Global Nonconvex Optimization with Integer Variables

Abstract: Nonconvex optimization refers to the process of solving problems whose objective or constraints are nonconvex. Historically, this type of problems have been very difficult to solve to global optimality, with traditional solvers often relying on approximate solutions. Bertsimas et al. introduce a novel approach for solving continuous nonconvex optimization problems to provable optimality, called the Relaxation Perspectification Technique - Branch and Bound (RPT-BB). In this paper, we extend the RPT-BB approach to the binary, mixed-binary, integer, and mixed-integer variable domains.
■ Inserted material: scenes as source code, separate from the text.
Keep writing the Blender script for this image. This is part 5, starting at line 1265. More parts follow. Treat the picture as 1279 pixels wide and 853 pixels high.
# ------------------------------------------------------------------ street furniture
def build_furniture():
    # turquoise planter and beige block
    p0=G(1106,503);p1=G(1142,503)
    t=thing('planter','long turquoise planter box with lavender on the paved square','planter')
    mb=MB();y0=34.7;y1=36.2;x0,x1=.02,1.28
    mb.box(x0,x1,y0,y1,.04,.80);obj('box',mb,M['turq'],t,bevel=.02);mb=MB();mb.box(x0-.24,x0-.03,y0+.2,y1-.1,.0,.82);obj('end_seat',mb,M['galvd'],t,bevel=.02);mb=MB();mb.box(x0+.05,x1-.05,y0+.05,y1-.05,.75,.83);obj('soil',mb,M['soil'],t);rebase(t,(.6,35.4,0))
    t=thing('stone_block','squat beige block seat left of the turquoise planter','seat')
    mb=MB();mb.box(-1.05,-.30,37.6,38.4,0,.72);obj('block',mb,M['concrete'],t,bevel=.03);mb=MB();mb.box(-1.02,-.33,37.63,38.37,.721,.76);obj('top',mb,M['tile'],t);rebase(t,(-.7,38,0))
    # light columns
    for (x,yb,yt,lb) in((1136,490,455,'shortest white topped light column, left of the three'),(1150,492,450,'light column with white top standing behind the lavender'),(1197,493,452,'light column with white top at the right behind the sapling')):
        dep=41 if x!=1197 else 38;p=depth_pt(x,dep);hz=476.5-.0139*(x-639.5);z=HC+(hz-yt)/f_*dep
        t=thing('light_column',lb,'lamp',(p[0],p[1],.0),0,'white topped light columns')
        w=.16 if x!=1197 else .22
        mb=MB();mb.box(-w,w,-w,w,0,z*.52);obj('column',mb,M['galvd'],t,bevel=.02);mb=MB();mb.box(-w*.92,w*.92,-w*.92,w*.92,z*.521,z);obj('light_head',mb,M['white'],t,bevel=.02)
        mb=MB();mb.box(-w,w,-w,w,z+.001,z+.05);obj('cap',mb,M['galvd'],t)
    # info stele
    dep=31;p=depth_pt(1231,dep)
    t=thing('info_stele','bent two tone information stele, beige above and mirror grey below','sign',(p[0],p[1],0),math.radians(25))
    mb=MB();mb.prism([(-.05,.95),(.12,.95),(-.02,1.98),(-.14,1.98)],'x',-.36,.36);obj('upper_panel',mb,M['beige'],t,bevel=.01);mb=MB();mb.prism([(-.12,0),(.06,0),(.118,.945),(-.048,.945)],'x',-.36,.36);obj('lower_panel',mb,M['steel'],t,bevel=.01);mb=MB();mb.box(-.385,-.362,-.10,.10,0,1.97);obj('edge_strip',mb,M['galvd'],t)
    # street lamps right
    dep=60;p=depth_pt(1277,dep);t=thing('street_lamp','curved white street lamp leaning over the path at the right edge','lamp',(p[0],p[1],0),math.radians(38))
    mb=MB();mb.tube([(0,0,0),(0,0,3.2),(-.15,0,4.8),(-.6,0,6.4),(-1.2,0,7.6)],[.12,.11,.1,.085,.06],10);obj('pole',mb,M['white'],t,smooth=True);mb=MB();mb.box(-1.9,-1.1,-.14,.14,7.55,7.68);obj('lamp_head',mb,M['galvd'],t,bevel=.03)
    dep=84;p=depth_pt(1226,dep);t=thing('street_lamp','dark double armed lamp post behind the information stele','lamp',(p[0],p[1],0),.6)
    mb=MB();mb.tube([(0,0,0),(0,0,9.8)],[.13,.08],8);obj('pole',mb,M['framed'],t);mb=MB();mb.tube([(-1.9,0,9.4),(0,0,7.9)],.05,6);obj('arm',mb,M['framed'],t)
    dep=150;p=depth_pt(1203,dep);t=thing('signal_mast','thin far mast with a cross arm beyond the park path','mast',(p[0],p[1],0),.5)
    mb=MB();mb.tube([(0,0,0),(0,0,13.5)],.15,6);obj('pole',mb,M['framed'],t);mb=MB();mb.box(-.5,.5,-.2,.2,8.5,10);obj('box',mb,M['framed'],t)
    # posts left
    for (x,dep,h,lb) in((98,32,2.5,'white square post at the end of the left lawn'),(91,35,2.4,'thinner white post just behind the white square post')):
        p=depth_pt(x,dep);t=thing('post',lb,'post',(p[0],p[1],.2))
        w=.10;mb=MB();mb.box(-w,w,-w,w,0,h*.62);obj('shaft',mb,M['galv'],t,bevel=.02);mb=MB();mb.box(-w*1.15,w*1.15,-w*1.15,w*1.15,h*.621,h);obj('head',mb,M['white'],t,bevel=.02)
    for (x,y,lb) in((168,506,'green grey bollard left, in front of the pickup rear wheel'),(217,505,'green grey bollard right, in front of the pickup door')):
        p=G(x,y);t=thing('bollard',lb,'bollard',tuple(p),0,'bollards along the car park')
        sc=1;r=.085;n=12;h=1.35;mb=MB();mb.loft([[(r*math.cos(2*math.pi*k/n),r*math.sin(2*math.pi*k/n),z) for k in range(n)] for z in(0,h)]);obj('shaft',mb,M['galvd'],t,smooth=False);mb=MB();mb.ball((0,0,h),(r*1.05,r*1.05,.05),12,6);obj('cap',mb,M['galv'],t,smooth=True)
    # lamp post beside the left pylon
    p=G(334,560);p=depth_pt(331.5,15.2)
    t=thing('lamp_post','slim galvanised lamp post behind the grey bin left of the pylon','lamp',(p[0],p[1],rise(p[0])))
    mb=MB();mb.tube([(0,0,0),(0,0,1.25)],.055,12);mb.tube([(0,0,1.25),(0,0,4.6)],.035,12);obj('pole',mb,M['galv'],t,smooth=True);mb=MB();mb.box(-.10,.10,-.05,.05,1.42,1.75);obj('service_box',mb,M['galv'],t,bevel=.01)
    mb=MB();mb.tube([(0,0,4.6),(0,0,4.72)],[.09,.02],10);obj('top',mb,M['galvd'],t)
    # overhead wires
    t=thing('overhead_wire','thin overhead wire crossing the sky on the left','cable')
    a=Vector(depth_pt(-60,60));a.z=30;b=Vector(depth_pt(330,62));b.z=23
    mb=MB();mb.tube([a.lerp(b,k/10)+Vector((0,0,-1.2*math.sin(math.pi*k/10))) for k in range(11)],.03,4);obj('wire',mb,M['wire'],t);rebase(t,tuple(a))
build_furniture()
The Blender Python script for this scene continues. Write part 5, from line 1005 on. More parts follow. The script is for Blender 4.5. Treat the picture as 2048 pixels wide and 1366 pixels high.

We outline a novel branch-and-bound algorithm that makes use of the Relaxation Perspectification Technique (RPT), as well as binary, integer, and eigenvector cuts. We demonstrate the performance of this approach on four representative nonconvex problems, as well as one real-world nonconvex optimization problem, and we benchmark its performance on BARON and SCIP, two state-of-the-art optimization solvers for nonconvex mixed-integer problems. Our results show that our method stands well against BARON, and often outperforms BARON, in terms of computational time and optimal objective value. Moreover, our results show that, while SCIP continues to lead as the state-of-the-art solver, the proposed algorithm demonstrates strong performance on challenging instances, successfully solving problems to global optimality that SCIP and BARON are unable to solve within the time limit.